Skip every image and restate the data word for word.

**LISTED RECORDS**

--- START ---

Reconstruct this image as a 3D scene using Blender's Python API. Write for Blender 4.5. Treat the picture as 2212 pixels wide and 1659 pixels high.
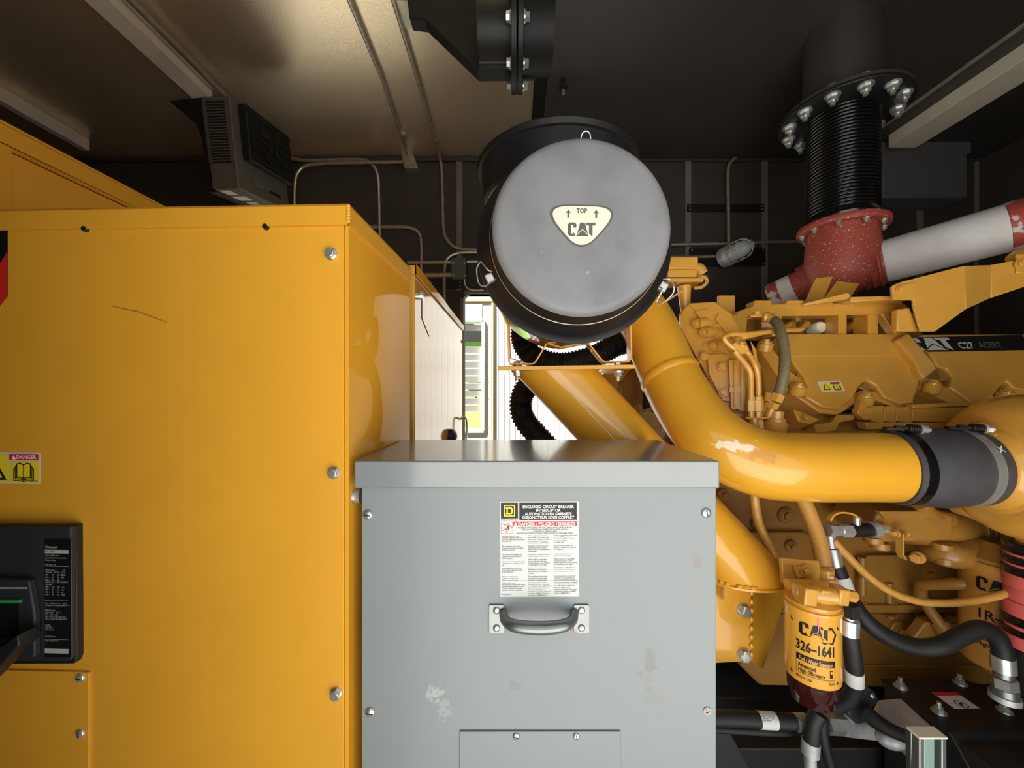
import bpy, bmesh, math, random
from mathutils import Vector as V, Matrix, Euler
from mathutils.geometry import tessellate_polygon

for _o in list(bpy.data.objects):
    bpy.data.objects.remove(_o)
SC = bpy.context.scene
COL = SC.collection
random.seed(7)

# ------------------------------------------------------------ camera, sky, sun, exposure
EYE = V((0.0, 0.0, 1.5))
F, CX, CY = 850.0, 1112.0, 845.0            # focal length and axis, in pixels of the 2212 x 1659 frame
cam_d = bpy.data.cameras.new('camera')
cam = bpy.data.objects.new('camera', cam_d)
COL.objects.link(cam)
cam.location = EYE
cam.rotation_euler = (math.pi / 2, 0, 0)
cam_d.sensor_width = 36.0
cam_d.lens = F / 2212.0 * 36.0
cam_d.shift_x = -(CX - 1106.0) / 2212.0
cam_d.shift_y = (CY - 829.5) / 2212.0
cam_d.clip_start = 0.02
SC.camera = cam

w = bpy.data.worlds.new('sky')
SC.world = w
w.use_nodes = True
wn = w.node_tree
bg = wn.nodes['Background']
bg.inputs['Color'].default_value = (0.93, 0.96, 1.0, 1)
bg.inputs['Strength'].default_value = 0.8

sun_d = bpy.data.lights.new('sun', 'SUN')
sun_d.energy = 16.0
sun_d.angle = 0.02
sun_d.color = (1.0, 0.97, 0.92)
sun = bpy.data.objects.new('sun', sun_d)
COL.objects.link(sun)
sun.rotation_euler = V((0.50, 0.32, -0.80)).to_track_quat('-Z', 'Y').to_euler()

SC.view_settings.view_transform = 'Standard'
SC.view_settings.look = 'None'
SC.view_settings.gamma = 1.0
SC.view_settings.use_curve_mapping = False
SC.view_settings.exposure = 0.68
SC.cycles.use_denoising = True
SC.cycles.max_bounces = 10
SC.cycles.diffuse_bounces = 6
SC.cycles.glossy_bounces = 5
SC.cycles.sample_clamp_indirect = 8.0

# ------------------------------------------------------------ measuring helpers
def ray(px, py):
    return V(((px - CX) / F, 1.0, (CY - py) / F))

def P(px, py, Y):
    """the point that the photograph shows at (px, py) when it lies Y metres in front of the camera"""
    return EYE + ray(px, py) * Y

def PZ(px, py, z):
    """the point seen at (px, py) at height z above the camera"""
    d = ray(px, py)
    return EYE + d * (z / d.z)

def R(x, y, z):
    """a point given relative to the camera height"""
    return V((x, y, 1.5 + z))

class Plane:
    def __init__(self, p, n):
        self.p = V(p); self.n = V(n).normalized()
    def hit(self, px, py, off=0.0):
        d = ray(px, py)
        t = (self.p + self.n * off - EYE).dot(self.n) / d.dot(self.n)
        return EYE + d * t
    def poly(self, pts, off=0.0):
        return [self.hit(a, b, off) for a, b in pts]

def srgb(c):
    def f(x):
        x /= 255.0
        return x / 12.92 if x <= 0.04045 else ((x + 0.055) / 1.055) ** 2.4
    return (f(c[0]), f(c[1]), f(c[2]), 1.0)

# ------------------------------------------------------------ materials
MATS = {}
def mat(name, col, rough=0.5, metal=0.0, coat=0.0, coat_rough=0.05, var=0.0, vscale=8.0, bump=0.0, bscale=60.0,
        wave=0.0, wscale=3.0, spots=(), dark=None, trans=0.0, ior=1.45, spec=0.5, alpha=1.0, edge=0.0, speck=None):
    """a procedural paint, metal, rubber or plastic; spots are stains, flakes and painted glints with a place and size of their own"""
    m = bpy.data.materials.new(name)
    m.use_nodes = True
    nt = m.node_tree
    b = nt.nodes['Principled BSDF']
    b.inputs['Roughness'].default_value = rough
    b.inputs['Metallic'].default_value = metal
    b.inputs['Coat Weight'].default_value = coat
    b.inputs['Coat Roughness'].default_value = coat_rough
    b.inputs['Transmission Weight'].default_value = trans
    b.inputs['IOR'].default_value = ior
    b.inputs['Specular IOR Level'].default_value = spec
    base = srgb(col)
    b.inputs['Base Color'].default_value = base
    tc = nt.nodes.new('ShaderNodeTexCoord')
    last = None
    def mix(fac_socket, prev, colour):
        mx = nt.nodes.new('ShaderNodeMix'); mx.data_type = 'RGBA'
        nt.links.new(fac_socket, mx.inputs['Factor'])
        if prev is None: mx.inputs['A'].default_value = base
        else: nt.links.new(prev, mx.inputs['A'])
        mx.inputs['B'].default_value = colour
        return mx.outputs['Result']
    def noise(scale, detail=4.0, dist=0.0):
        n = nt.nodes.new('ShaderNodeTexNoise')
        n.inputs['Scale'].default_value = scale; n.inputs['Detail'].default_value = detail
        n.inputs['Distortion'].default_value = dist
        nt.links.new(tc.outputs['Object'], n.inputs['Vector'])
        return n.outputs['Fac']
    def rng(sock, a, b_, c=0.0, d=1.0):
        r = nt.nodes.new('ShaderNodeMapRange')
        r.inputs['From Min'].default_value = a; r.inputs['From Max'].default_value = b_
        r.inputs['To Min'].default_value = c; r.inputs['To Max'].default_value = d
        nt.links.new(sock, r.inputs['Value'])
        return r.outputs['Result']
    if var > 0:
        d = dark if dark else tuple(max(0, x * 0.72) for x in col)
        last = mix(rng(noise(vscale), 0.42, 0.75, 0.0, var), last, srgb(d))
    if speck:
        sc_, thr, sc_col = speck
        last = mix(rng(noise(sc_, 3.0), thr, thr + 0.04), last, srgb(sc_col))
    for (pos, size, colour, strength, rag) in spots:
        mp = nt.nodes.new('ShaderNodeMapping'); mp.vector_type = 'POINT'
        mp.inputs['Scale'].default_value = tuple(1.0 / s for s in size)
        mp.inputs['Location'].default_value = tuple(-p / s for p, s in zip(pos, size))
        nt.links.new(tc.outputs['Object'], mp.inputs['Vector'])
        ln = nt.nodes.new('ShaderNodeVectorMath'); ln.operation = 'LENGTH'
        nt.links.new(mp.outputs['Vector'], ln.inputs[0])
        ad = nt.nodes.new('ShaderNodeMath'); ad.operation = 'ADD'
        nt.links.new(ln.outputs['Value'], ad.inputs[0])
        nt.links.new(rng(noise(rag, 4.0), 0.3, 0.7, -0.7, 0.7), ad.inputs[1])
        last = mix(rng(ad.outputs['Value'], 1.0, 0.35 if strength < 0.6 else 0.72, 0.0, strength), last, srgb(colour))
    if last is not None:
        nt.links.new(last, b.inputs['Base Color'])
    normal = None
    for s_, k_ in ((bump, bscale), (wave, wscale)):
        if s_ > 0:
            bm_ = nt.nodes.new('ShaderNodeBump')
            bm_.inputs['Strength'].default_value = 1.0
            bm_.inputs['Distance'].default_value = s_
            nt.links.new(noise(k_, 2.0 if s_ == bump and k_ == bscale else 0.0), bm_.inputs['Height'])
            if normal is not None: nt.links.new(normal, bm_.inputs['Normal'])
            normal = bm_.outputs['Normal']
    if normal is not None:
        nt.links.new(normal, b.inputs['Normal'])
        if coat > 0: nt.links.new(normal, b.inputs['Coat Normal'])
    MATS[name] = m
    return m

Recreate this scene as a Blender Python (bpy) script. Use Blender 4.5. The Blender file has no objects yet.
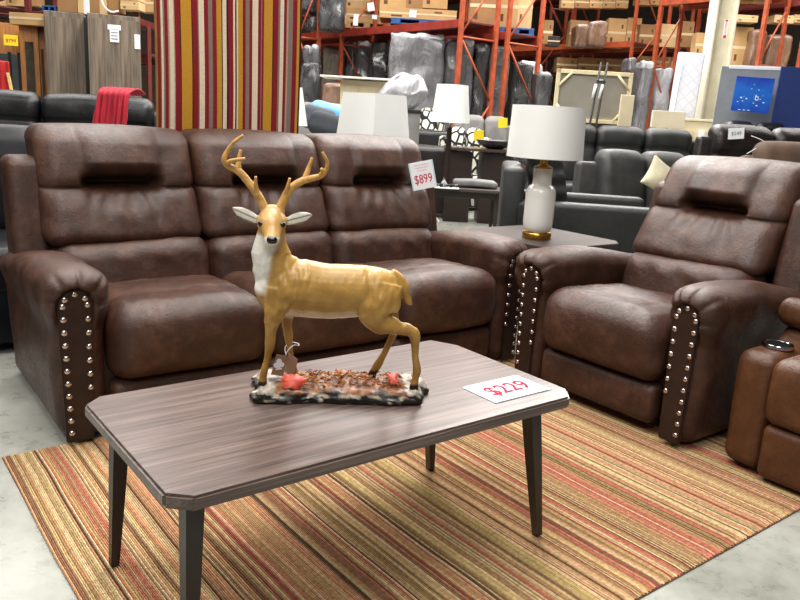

--- END ---

**RESPONSE**
Reconstruct this image as a 3D scene using Blender's Python API. Write for Blender 4.5. Treat the picture as 2212 pixels wide and 1659 pixels high.
import bpy, bmesh, math, random
from mathutils import Vector as V, Matrix, Euler
from mathutils.geometry import tessellate_polygon

for _o in list(bpy.data.objects):
    bpy.data.objects.remove(_o)
SC = bpy.context.scene
COL = SC.collection
random.seed(7)

# ------------------------------------------------------------ camera, sky, sun, exposure
EYE = V((0.0, 0.0, 1.5))
F, CX, CY = 850.0, 1112.0, 845.0            # focal length and axis, in pixels of the 2212 x 1659 frame
cam_d = bpy.data.cameras.new('camera')
cam = bpy.data.objects.new('camera', cam_d)
COL.objects.link(cam)
cam.location = EYE
cam.rotation_euler = (math.pi / 2, 0, 0)
cam_d.sensor_width = 36.0
cam_d.lens = F / 2212.0 * 36.0
cam_d.shift_x = -(CX - 1106.0) / 2212.0
cam_d.shift_y = (CY - 829.5) / 2212.0
cam_d.clip_start = 0.02
SC.camera = cam

w = bpy.data.worlds.new('sky')
SC.world = w
w.use_nodes = True
wn = w.node_tree
bg = wn.nodes['Background']
bg.inputs['Color'].default_value = (0.93, 0.96, 1.0, 1)
bg.inputs['Strength'].default_value = 0.8

sun_d = bpy.data.lights.new('sun', 'SUN')
sun_d.energy = 16.0
sun_d.angle = 0.02
sun_d.color = (1.0, 0.97, 0.92)
sun = bpy.data.objects.new('sun', sun_d)
COL.objects.link(sun)
sun.rotation_euler = V((0.50, 0.32, -0.80)).to_track_quat('-Z', 'Y').to_euler()

SC.view_settings.view_transform = 'Standard'
SC.view_settings.look = 'None'
SC.view_settings.gamma = 1.0
SC.view_settings.use_curve_mapping = False
SC.view_settings.exposure = 0.68
SC.cycles.use_denoising = True
SC.cycles.max_bounces = 10
SC.cycles.diffuse_bounces = 6
SC.cycles.glossy_bounces = 5
SC.cycles.sample_clamp_indirect = 8.0

# ------------------------------------------------------------ measuring helpers
def ray(px, py):
    return V(((px - CX) / F, 1.0, (CY - py) / F))

def P(px, py, Y):
    """the point that the photograph shows at (px, py) when it lies Y metres in front of the camera"""
    return EYE + ray(px, py) * Y

def PZ(px, py, z):
    """the point seen at (px, py) at height z above the camera"""
    d = ray(px, py)
    return EYE + d * (z / d.z)

def R(x, y, z):
    """a point given relative to the camera height"""
    return V((x, y, 1.5 + z))

class Plane:
    def __init__(self, p, n):
        self.p = V(p); self.n = V(n).normalized()
    def hit(self, px, py, off=0.0):
        d = ray(px, py)
        t = (self.p + self.n * off - EYE).dot(self.n) / d.dot(self.n)
        return EYE + d * t
    def poly(self, pts, off=0.0):
        return [self.hit(a, b, off) for a, b in pts]

def srgb(c):
    def f(x):
        x /= 255.0
        return x / 12.92 if x <= 0.04045 else ((x + 0.055) / 1.055) ** 2.4
    return (f(c[0]), f(c[1]), f(c[2]), 1.0)

# ------------------------------------------------------------ materials
MATS = {}
def mat(name, col, rough=0.5, metal=0.0, coat=0.0, coat_rough=0.05, var=0.0, vscale=8.0, bump=0.0, bscale=60.0,
        wave=0.0, wscale=3.0, spots=(), dark=None, trans=0.0, ior=1.45, spec=0.5, alpha=1.0, edge=0.0, speck=None):
    """a procedural paint, metal, rubber or plastic; spots are stains, flakes and painted glints with a place and size of their own"""
    m = bpy.data.materials.new(name)
    m.use_nodes = True
    nt = m.node_tree
    b = nt.nodes['Principled BSDF']
    b.inputs['Roughness'].default_value = rough
    b.inputs['Metallic'].default_value = metal
    b.inputs['Coat Weight'].default_value = coat
    b.inputs['Coat Roughness'].default_value = coat_rough
    b.inputs['Transmission Weight'].default_value = trans
    b.inputs['IOR'].default_value = ior
    b.inputs['Specular IOR Level'].default_value = spec
    base = srgb(col)
    b.inputs['Base Color'].default_value = base
    tc = nt.nodes.new('ShaderNodeTexCoord')
    last = None
    def mix(fac_socket, prev, colour):
        mx = nt.nodes.new('ShaderNodeMix'); mx.data_type = 'RGBA'
        nt.links.new(fac_socket, mx.inputs['Factor'])
        if prev is None: mx.inputs['A'].default_value = base
        else: nt.links.new(prev, mx.inputs['A'])
        mx.inputs['B'].default_value = colour
        return mx.outputs['Result']
    def noise(scale, detail=4.0, dist=0.0):
        n = nt.nodes.new('ShaderNodeTexNoise')
        n.inputs['Scale'].default_value = scale; n.inputs['Detail'].default_value = detail
        n.inputs['Distortion'].default_value = dist
        nt.links.new(tc.outputs['Object'], n.inputs['Vector'])
        return n.outputs['Fac']
    def rng(sock, a, b_, c=0.0, d=1.0):
        r = nt.nodes.new('ShaderNodeMapRange')
        r.inputs['From Min'].default_value = a; r.inputs['From Max'].default_value = b_
        r.inputs['To Min'].default_value = c; r.inputs['To Max'].default_value = d
        nt.links.new(sock, r.inputs['Value'])
        return r.outputs['Result']
    if var > 0:
        d = dark if dark else tuple(max(0, x * 0.72) for x in col)
        last = mix(rng(noise(vscale), 0.42, 0.75, 0.0, var), last, srgb(d))
    if speck:
        sc_, thr, sc_col = speck
        last = mix(rng(noise(sc_, 3.0), thr, thr + 0.04), last, srgb(sc_col))
    for (pos, size, colour, strength, rag) in spots:
        mp = nt.nodes.new('ShaderNodeMapping'); mp.vector_type = 'POINT'
        mp.inputs['Scale'].default_value = tuple(1.0 / s for s in size)
        mp.inputs['Location'].default_value = tuple(-p / s for p, s in zip(pos, size))
        nt.links.new(tc.outputs['Object'], mp.inputs['Vector'])
        ln = nt.nodes.new('ShaderNodeVectorMath'); ln.operation = 'LENGTH'
        nt.links.new(mp.outputs['Vector'], ln.inputs[0])
        ad = nt.nodes.new('ShaderNodeMath'); ad.operation = 'ADD'
        nt.links.new(ln.outputs['Value'], ad.inputs[0])
        nt.links.new(rng(noise(rag, 4.0), 0.3, 0.7, -0.7, 0.7), ad.inputs[1])
        last = mix(rng(ad.outputs['Value'], 1.0, 0.35 if strength < 0.6 else 0.72, 0.0, strength), last, srgb(colour))
    if last is not None:
        nt.links.new(last, b.inputs['Base Color'])
    normal = None
    for s_, k_ in ((bump, bscale), (wave, wscale)):
        if s_ > 0:
            bm_ = nt.nodes.new('ShaderNodeBump')
            bm_.inputs['Strength'].default_value = 1.0
            bm_.inputs['Distance'].default_value = s_
            nt.links.new(noise(k_, 2.0 if s_ == bump and k_ == bscale else 0.0), bm_.inputs['Height'])
            if normal is not None: nt.links.new(normal, bm_.inputs['Normal'])
            normal = bm_.outputs['Normal']
    if normal is not None:
        nt.links.new(normal, b.inputs['Normal'])
        if coat > 0: nt.links.new(normal, b.inputs['Coat Normal'])
    MATS[name] = m
    return m

Recreate this scene as a Blender Python (bpy) script. Use Blender 4.5. The Blender file has no objects yet.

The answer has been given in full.